Since you mentioned ranking owned content, for someone starting fresh without a massive budget, what kind of topics or content types have you seen work best to attract those high-ticket B2B buyers organically? Case studies, or long-form comparison guides?
 
In my experience, direct outreach through email and LinkedIn is the best way to land higher paying clients because it lets you build long term relationships instead of competing on price. SEO marketplaces can still bring in steady work, but Fiverr and Upwork have become very competitive and are often filled with buyers looking for the cheapest options.
Spot on! Fiverr and Upwork are practically a race to the bottom now, and it’s exhausting trying to stand out in a sea of $5 sellers when you're trying to offer real quality.

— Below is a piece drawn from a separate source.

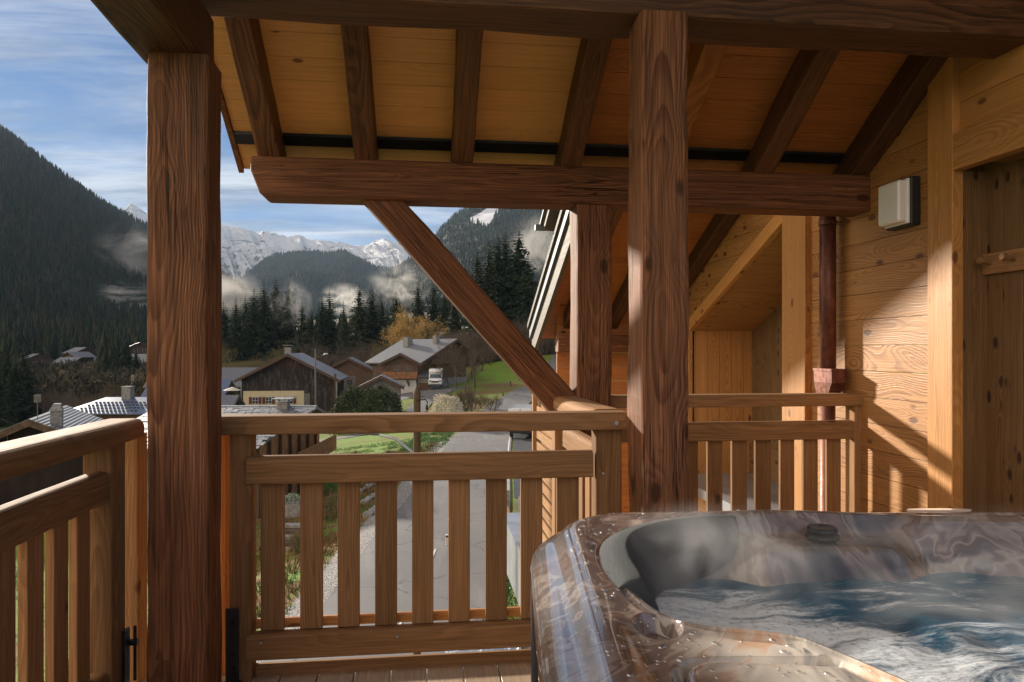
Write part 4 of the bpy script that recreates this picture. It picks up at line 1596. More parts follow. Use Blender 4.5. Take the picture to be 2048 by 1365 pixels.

Since you’ve had success landing higher-paying clients via cold email and LinkedIn, I’d love to know your take on the initial hook. When you're reaching out to a cold prospect, do you find it better to audit their site upfront and show them a "gap" in their link profile, or do you keep the first touchpoint short and just focus on starting a conversation?
 
case study convert better than low price
You hit the nail on the head, sabellaava! Case studies showing actual ROI, traffic growth, or ranking jumps are infinitely more powerful than just screaming "cheap prices" like everyone else on marketplaces.

In your experience, have you noticed a specific format of case study (like a short loom video vs a written PDF breakdown) that hooks prospects faster and gets them to reply?